Labour is today due to table an offer to the unions to settle a long-running dispute over pay cuts that saw rotting rubbish litter the streets of Southampton last summer.

The possible deal to restore pay cuts and remove the threat of a £12m legal claim will be discussed at a meeting with unions tomorrow.

Labour finance boss Councillor Simon Letts, pictured, confirmed last night that up to 90 council jobs could be lost over the next three or four years to fund the restoration of pay, worth £2.7m a year.

But he said the job cuts could be as few as 30 if other savings could be found and staff could be moved into other roles at the council.

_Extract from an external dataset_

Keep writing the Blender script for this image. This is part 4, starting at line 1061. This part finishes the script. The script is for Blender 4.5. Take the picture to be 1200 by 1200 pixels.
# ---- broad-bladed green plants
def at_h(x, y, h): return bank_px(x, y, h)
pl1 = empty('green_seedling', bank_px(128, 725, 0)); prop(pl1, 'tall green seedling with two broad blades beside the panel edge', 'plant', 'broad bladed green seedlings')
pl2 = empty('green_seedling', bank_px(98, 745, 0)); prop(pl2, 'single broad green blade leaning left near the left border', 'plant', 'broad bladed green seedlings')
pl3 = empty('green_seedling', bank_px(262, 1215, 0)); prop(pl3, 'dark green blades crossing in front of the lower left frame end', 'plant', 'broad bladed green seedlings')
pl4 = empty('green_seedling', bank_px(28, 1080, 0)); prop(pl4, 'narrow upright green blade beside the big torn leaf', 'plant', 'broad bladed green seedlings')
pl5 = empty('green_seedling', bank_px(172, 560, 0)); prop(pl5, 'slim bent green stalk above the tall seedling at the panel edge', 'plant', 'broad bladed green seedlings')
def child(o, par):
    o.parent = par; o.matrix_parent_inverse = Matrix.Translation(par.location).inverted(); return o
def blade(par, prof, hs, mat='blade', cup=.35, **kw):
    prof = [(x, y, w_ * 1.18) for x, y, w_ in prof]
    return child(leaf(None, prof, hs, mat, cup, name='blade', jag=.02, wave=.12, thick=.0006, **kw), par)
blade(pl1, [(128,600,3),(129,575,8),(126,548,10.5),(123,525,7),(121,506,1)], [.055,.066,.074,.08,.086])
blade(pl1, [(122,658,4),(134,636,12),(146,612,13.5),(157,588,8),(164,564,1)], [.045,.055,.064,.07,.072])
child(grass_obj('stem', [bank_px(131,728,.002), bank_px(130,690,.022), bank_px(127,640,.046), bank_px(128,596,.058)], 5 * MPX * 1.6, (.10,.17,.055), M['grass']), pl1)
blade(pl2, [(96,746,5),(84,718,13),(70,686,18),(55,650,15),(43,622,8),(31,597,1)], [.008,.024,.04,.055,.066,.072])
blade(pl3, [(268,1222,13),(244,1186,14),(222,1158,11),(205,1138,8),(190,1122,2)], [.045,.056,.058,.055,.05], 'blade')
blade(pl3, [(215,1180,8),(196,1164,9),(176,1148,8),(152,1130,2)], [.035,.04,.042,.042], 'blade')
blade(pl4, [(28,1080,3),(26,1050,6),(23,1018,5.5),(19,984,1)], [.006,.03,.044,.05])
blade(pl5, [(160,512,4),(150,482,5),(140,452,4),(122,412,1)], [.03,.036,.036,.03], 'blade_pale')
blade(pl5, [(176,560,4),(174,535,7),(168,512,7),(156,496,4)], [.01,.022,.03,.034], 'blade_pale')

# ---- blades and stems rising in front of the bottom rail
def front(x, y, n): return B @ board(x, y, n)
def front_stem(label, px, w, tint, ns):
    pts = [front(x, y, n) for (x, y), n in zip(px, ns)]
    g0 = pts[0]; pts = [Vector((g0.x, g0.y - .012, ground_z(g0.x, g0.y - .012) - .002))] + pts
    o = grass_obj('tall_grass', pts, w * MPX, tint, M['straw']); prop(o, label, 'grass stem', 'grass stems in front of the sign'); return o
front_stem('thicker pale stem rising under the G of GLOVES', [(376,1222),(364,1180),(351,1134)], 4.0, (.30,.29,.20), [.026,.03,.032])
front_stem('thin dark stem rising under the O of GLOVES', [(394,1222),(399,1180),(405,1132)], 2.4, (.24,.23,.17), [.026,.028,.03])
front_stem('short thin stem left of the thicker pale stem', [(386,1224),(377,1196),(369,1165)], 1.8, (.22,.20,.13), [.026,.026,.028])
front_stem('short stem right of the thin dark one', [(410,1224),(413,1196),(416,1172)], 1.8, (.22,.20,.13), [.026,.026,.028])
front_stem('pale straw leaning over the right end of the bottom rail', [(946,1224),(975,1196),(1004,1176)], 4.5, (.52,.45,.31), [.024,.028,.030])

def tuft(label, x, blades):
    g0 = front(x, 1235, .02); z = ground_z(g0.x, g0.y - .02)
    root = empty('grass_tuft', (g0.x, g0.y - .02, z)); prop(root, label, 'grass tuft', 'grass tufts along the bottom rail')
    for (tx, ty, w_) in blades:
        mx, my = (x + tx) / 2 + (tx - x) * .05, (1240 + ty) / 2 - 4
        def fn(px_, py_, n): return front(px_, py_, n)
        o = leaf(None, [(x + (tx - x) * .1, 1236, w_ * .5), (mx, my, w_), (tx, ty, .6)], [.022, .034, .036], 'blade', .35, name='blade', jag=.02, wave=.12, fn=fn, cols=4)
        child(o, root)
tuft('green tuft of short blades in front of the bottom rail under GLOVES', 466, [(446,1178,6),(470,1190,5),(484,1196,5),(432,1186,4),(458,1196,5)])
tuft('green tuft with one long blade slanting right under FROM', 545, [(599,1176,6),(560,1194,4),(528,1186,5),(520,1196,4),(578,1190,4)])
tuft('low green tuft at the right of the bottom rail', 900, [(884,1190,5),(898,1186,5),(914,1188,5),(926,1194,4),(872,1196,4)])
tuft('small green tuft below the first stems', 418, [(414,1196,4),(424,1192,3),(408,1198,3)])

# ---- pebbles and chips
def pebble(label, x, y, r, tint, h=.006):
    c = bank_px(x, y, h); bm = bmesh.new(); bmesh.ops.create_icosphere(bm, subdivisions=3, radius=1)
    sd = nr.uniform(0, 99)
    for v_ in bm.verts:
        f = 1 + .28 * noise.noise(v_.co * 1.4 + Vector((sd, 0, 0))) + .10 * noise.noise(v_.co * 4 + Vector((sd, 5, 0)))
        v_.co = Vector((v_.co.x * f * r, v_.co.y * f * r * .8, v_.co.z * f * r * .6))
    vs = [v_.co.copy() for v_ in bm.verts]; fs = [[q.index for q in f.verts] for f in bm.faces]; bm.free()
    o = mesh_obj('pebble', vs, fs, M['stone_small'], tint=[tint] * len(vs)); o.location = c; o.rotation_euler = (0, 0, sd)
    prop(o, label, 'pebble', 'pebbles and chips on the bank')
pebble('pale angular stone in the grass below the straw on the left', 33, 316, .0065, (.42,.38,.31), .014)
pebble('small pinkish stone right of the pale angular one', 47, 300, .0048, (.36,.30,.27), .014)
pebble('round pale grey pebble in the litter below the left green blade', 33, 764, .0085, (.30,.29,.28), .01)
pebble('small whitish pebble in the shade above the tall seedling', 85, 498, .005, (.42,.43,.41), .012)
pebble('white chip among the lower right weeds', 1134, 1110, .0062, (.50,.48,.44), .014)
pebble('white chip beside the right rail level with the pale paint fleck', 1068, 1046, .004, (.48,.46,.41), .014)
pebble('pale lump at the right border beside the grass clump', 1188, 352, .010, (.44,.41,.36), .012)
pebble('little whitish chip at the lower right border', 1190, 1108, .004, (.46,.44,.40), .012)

He said Labour had not mentioned the prospect of the job losses in their election promises as they didn’t have the full details of the council’s perilous finances.

Cllr Letts admitted: “If I had known [then] what I knownowI would have been clearer.”

However he claimed union chiefs and staff would have known some jobs losses were “inevitable” as an alternative to pay cuts.

He said Labour would do its “level best” to find affected staff new jobs under an extended redeployment scheme, due to be brought in at the end of the summer.

Unison branch secretary Mike Tucker said the party had never said job losses would be linked to pay restoration.

“We wouldn’t find it acceptable.

We believe the money could be found from other services,” he said, adding that any deal would have to be put to union members.

He criticised Labour for failing to consult the unions and staff before announcing a mini-budget to the media on Monday to save a further £2m a year with 20 job losses, including a plan to close Oaklands Swimming Pool in Lordshill, that would still leave the council facing an estimated £25m budget gap next year.

Tories brought in the controversial pay cuts of between 2 per cent and 5.5 per cent in July last year under threat of dismissal to “protect”

400 jobs from budget cuts. Opposition Tory group leader Cllr Royston Smith said Labour’s proposed new extended redeployment scheme was “flawed” as there was nowhere else for staff to go in council or wider public sector.